→ **Stated task**:
Begin with the line that contains "by 1536 pixels." and continue down through the line that contains "return paths[bi, i]"; reproduce those lines exactly and only those.
____
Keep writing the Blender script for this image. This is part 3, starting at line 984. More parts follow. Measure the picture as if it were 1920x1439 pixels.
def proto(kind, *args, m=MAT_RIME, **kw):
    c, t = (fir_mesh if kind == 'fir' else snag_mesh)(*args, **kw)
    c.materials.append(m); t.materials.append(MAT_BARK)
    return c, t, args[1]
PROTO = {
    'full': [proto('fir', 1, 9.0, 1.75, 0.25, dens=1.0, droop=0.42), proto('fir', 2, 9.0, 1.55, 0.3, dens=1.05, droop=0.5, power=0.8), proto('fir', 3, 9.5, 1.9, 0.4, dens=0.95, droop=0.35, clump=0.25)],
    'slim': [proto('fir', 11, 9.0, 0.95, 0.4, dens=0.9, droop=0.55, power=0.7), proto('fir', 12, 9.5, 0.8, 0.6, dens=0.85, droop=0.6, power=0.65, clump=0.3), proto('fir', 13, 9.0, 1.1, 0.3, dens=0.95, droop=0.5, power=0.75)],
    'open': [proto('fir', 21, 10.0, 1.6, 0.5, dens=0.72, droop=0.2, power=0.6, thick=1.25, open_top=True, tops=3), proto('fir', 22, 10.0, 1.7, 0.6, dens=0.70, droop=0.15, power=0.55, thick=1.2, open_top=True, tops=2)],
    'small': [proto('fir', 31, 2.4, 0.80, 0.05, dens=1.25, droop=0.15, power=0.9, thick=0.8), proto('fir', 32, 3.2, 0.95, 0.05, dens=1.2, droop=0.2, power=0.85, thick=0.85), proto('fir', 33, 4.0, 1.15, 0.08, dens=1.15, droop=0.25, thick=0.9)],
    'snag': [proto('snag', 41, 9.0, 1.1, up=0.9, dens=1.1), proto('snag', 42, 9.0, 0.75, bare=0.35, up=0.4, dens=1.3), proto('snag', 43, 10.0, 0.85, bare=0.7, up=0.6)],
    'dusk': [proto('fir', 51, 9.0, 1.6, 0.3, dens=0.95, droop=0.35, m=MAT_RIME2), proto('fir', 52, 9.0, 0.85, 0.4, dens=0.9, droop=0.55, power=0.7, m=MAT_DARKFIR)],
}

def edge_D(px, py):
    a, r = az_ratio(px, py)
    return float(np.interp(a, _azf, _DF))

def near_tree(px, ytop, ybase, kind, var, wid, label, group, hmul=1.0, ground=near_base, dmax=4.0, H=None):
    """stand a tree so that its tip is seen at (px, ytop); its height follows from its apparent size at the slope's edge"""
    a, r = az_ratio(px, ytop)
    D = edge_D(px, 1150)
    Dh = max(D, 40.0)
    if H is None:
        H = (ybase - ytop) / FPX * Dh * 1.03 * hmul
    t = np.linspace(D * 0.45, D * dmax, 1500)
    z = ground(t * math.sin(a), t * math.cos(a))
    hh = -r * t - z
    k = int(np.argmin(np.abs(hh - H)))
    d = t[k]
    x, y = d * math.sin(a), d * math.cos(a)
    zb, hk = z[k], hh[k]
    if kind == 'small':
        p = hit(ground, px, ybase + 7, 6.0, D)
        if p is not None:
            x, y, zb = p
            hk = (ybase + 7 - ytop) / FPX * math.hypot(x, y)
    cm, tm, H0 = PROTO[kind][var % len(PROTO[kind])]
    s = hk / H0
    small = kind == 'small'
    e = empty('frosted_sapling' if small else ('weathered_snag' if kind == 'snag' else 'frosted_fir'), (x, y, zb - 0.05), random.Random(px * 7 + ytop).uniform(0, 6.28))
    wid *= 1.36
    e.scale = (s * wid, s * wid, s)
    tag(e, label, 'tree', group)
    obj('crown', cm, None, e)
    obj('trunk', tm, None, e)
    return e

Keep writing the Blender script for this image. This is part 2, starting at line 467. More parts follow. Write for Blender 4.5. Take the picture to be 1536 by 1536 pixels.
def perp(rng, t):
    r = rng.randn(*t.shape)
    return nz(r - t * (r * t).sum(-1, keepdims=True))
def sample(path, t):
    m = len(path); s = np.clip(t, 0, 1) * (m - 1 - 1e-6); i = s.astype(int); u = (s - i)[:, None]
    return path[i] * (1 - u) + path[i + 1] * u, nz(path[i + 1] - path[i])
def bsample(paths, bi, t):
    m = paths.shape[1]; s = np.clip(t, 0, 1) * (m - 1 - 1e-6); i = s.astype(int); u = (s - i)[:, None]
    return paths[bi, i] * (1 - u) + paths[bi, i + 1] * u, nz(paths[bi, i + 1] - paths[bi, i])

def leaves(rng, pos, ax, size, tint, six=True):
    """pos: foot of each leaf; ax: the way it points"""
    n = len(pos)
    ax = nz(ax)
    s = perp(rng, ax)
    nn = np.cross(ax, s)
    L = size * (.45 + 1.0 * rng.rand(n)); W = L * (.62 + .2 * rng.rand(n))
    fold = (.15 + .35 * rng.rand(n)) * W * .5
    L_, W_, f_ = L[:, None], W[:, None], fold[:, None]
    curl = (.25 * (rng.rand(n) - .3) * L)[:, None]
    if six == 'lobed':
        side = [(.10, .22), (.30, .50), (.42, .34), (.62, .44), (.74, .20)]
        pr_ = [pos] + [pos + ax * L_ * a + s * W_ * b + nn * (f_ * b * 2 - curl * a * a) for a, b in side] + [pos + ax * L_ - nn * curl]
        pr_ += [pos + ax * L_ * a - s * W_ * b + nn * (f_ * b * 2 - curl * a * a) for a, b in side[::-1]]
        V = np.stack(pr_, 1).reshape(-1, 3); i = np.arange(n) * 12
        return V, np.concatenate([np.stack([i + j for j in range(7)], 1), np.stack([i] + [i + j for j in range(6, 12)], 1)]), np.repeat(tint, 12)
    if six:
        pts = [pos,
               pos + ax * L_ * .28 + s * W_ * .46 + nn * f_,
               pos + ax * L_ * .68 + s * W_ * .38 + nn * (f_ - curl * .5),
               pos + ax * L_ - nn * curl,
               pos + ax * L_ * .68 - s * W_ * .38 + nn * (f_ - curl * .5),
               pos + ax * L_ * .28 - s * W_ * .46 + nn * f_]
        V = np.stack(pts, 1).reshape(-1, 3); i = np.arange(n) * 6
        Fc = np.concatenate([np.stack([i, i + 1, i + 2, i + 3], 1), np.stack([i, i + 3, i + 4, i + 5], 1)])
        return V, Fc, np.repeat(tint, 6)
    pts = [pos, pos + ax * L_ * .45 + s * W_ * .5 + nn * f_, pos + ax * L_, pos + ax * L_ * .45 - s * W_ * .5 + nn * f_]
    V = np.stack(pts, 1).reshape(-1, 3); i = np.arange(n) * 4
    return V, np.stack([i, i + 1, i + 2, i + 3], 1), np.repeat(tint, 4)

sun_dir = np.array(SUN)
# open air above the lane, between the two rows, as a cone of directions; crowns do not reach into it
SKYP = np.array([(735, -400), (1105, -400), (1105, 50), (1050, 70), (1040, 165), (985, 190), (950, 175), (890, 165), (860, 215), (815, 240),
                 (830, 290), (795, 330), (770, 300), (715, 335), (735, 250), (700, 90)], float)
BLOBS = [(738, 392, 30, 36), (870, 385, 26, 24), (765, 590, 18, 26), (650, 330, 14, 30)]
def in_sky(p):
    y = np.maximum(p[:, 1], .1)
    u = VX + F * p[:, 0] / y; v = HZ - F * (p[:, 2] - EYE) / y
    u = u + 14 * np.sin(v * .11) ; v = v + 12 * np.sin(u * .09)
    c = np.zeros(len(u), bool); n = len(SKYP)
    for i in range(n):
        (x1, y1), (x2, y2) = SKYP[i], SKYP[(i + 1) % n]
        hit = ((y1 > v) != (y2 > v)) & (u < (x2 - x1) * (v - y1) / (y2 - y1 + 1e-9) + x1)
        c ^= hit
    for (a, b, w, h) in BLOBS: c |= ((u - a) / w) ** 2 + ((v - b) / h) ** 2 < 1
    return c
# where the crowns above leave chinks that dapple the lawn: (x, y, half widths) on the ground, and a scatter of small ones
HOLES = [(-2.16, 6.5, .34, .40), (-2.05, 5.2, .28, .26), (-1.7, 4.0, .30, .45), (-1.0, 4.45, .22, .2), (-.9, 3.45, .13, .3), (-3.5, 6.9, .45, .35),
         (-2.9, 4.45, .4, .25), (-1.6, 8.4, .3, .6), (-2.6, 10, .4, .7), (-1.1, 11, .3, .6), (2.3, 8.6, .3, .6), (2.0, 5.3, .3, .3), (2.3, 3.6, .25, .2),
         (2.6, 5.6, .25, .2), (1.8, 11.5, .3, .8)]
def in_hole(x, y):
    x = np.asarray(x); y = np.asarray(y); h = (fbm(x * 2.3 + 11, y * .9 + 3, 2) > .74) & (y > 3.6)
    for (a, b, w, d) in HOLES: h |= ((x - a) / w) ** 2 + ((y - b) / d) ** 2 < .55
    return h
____
→ **Exercise output**:
Keep writing the Blender script for this image. This is part 2, starting at line 467. More parts follow. Write for Blender 4.5. Take the picture to be 1536 by 1536 pixels.
def perp(rng, t):
    r = rng.randn(*t.shape)
    return nz(r - t * (r * t).sum(-1, keepdims=True))
def sample(path, t):
    m = len(path); s = np.clip(t, 0, 1) * (m - 1 - 1e-6); i = s.astype(int); u = (s - i)[:, None]
    return path[i] * (1 - u) + path[i + 1] * u, nz(path[i + 1] - path[i])
def bsample(paths, bi, t):
    m = paths.shape[1]; s = np.clip(t, 0, 1) * (m - 1 - 1e-6); i = s.astype(int); u = (s - i)[:, None]
    return paths[bi, i] * (1 - u) + paths[bi, i + 1] * u, nz(paths[bi, i + 1] - paths[bi, i])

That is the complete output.